LEARN FROM HISTORY—OR REPEAT IT
Discover the Four Vital Decades That Defined U.S. Mortgage Securitization
In The Evolution of U.S. Mortgage Securities 1970–2010: Four Decades of Innovation, fintech entrepreneur Michael Youngblood applies his extensive experience in U.S. housing and mortgage markets to supply an essential history of the forty critical years when residential mortgage securitization underwent a heated laboratory of creativity.
Through exhaustive research and detailed accounts, Youngblood illustrates how fragmented, local lending evolved into a vast, open marketplace by solving concrete problems: standardizing loans, spreading risk, and equalizing credit access. Beginning with FHA insurance and the first Ginnie Mae pass-through, Youngblood charts the build-out of agency programs, non-agency conduits, and multiclass CMOs/REMICs, showing how each product tackled funding mismatches, prepayment, and credit risk.
INSIGHTS
We cannot fully understand and appreciate the pros and cons of any product in the universe of U.S. residential mortgage securities unless we also know why that product was developed, including the historical circumstances that led to its development and the problems it was designed to solve. Finally, and perhaps most importantly, as we will see by the end of this book, the global financial crisis of 2007–2009 was a prime example of repeating history’s mistakes by those who had failed to learn from them. By 2000, there was ample and recent historical evidence that the non-agency mortgage securities market had an Achilles’ heel: Companies depended for their very existence on easy access to short-term financing, and once it dried up, the market would collapse. But due to unwarranted optimism that likely sprang from willful historical ignorance, market participants set in motion the same pattern of events that occurred in the late 1990s―with far worse results.
The Evolution of U.S. Mortgage Securities gives novel insights into the history of U.S. residential mortgage securities, including the following:
1: The most important events internal to the U.S. mortgage securities market
The issuance of the first Ginnie Mae pass-through certificates (1970), which were the archetype of all subsequent mortgage securities.
The issuance of the first non-agency pass-through securities (1976).
The issuance of the first guarantor agency pass-through securities (1981).
The issuance of the first multiclass mortgage securities (CMO and REMIC, 1983 and 1987, respectively)
The issuance of the first planned amortization class (PAC, 1986)
2: The most important events external to the U.S. mortgage securities market
The passage of the National Housing Act of 1934 (Pub.
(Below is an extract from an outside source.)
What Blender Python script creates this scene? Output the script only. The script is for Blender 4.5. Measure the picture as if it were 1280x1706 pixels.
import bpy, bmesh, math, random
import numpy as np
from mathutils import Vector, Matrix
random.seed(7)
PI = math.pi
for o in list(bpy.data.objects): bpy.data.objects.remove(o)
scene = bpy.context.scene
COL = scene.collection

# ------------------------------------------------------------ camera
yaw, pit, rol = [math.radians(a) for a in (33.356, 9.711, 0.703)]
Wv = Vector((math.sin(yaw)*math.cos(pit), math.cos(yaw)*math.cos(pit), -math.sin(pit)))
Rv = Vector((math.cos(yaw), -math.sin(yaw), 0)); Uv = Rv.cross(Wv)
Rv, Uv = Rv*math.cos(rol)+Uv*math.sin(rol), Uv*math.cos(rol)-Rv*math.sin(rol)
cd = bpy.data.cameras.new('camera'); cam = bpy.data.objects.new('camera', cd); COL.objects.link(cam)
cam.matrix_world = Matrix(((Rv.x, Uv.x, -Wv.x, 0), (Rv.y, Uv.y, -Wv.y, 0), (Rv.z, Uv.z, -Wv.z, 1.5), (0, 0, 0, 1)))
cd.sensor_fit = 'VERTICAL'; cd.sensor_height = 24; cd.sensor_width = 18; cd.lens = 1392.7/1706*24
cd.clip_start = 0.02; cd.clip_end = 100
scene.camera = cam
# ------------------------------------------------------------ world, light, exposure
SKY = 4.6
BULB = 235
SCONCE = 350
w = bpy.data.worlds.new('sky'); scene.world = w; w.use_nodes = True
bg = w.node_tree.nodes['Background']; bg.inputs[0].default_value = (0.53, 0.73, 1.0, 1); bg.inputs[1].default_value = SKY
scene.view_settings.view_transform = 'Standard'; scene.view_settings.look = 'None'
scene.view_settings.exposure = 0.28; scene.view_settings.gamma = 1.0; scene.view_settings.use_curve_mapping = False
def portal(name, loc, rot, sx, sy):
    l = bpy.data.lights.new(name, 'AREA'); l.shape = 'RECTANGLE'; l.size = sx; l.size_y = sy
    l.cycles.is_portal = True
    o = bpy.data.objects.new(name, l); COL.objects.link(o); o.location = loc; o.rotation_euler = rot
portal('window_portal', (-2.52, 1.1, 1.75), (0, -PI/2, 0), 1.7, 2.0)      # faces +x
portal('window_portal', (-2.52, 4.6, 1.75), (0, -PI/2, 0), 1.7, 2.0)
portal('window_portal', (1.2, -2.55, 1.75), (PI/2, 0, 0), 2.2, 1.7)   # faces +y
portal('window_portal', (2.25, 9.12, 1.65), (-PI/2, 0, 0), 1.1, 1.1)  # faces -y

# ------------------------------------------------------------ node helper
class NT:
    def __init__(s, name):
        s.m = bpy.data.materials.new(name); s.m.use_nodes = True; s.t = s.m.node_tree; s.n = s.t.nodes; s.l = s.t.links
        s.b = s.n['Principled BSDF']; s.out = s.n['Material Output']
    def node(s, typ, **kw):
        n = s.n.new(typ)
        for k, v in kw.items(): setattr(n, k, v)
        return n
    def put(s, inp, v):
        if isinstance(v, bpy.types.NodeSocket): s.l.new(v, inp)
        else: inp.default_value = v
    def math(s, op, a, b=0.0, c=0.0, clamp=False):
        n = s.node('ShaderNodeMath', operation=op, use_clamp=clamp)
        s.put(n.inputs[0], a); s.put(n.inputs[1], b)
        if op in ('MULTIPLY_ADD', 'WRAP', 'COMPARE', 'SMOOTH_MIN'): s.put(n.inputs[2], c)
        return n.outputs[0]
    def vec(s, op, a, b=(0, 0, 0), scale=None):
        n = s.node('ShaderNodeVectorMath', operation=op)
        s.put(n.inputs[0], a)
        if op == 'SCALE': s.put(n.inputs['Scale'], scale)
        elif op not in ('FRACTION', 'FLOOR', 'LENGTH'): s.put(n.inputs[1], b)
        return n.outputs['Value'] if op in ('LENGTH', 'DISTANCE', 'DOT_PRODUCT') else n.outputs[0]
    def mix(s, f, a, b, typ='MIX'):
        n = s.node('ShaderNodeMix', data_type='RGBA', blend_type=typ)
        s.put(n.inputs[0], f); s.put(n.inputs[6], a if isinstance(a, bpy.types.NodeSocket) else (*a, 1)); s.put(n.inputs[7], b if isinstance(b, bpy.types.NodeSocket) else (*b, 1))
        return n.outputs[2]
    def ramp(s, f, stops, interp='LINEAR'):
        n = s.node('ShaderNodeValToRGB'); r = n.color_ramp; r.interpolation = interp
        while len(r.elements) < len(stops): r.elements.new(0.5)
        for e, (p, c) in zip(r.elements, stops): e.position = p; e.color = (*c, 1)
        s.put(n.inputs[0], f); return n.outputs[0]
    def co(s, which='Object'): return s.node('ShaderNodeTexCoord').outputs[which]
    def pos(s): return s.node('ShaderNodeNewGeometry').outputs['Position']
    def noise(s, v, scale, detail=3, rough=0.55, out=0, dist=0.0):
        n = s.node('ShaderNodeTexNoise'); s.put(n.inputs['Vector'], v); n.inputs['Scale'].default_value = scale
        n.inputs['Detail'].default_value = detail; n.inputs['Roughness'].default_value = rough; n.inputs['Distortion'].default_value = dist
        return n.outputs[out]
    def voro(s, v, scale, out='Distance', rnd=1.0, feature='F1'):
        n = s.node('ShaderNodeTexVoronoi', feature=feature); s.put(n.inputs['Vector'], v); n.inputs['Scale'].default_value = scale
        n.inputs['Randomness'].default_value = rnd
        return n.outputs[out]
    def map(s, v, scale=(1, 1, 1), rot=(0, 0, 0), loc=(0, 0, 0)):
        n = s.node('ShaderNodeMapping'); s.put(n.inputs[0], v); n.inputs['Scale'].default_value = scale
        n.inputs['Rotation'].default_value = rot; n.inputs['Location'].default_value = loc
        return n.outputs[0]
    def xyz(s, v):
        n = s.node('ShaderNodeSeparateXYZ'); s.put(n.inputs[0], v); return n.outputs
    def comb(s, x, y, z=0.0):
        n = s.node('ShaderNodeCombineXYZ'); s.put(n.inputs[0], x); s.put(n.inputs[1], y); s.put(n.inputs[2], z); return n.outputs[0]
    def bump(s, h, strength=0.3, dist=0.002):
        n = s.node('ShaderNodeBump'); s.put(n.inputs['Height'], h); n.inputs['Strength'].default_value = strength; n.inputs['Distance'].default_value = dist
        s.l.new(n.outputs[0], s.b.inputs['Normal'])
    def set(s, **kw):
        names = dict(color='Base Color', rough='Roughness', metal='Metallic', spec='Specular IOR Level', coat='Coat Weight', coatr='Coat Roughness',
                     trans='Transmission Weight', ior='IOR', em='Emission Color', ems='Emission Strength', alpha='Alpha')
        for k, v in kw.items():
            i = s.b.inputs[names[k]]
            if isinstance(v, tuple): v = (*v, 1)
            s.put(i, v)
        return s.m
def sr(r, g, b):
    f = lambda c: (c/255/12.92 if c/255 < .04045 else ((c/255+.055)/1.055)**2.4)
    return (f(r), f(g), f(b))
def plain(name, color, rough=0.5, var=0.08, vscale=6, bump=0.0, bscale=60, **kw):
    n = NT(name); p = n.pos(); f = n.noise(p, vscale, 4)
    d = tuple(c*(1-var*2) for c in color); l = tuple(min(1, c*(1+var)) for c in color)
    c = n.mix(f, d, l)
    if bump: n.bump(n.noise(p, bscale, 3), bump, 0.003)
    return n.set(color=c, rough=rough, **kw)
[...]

L. [Public Law] 73-479), which created the Federal Housing Administration and authorized insurance of single-family and project mortgage loans.
The passage of the Housing and Urban Development Act of 1968 (Pub. L. No. 90-448), which created Ginnie Mae and privatized Fannie Mae.
The passage of the Emergency Home Finance Act of 1970 (Pub. L. No. 91-351), which created Freddie Mac.
The radical reform of monetary policy under the Volcker Federal Reserve (1979).
The creation of the REMIC provisions of the Tax Reform Act of 1986 (Pub. L. No. 99-514), which established the federal income tax treatment of multiclass securities and enabled issuance as asset sales or debt.
3: The most important mortgage securities products
Federal Housing Administration insurance of mortgage loans (1934), which established a paradigm for Freddie Mac and Fannie Mae insurance of conventional mortgage loans.
The Ginnie Mae pass-through security (1970), which was the archetype of all subsequent mortgage securities.
The mortgage conduit (1978), which enabled issuance of non-agency mortgage securities by nontraditional lenders.
Multiclass mortgage securities (1983), which began creative stratification of cash flows of pools mortgage loans.
Subprime mortgage loans and securities (1983 and 1986), which extended mortgage credit to borrowers with “less than perfect” credit histories.
Overview of mortgage securities products, 1970 – 2010.
4: The most important people in the history of U.S. mortgage securities
Sherman R. Lewis Jr., of Loeb, Rhoades & Co., who managed the first mortgage-backed bonds (1975).
Lewis S. Ranieri of Salomon Brothers, Inc., who managed the first non-agency pass-through security (1977), agency guarantor pass-through security (1981), and multiclass security (1983), and who secured critical legislation such as the Secondary Mortgage Market Enhancement Act (1984) and the REMIC provisions of the Tax Reform Act of 1986.
Leon T. Kendall of Mortgage Guaranty Insurance Corporation (MGIC), who created the first mortgage conduit (1978).
Russell M. Jedinak and Rebecca Jedinak of Guardian Savings and Loan Association and Quality Mortgage USA Inc., who pioneered subprime mortgage lending and securitization (1983 and 1986).
Emanuel J. Friedman of Friedman, Billings, Ramsey Group Inc., who created the first hybrid mortgage REIT (2003).